SCOTUS To Rule on Violent Video Games
SCOTUSBlog reports:
The Supreme Court agreed Monday to rule on the constitutionality of a state law banning the sale or rental of violent video games to minors. The Court accepted for review an appeal by the state of California, urging the Court to adopt a new constitutional standard that would enable states to ban such games for those under age 18. The case is Schwarzenegger v. Video Software Dealers Association (08-1448).

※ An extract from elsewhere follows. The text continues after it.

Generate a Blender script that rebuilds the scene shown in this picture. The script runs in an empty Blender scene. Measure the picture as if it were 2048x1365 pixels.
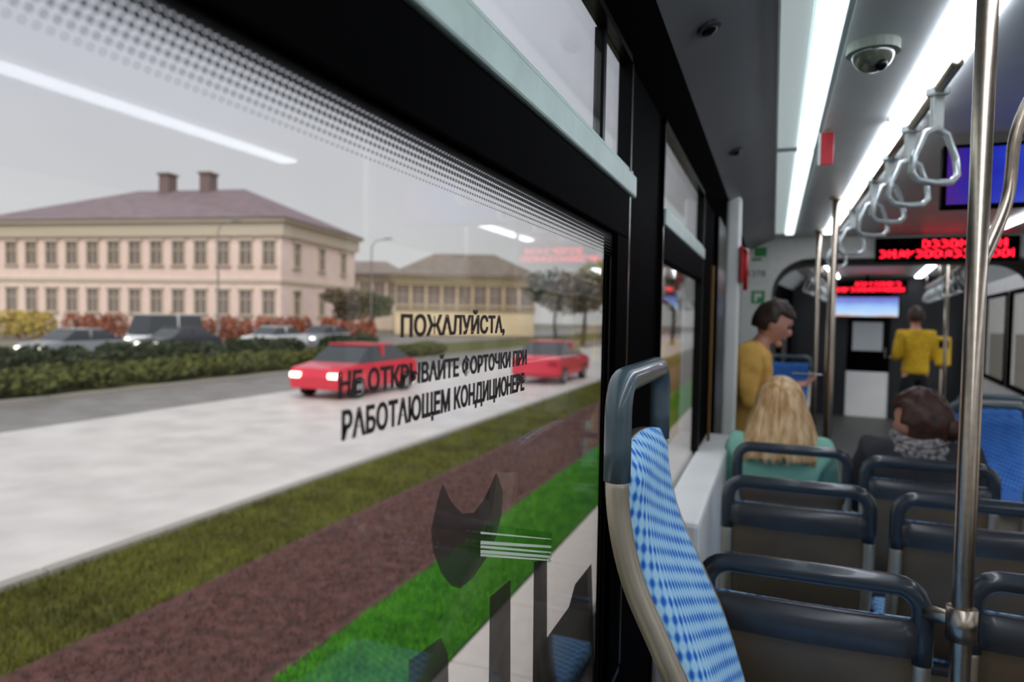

The Court apparently had been holding the case until it decided another First Amendment case involving violent expression — U.S. v. Stevens (08-769). In that ruling, issued last Tuesday, the Court struck down a federal law that banned the depiction in videotapes of animal cruelty. In that ruling, the Justices refused to create a new exception to the First Amendment free speech right. The Court could have opted to send the California case back to the Ninth Circuit Court to weigh the impact of the Stevens decision. Instead, it simply granted review; the case will be heard and decided in the Court’s next Term, starting Oct. 4.
In the new appeal, California officials urged the Court to adopt a constitutional standard, created for use in cases involving protection of minors against obscene materials, that has never been used when the content was violent in nature, rather than obscene. The standard, derived from the Court’s 1968 decision in Ginsberg v. New York, allows states to pass laws barring minors’ access to obscene materials if the law represents a reasonable judgment by the legislature that exposure to such materials will harm minors.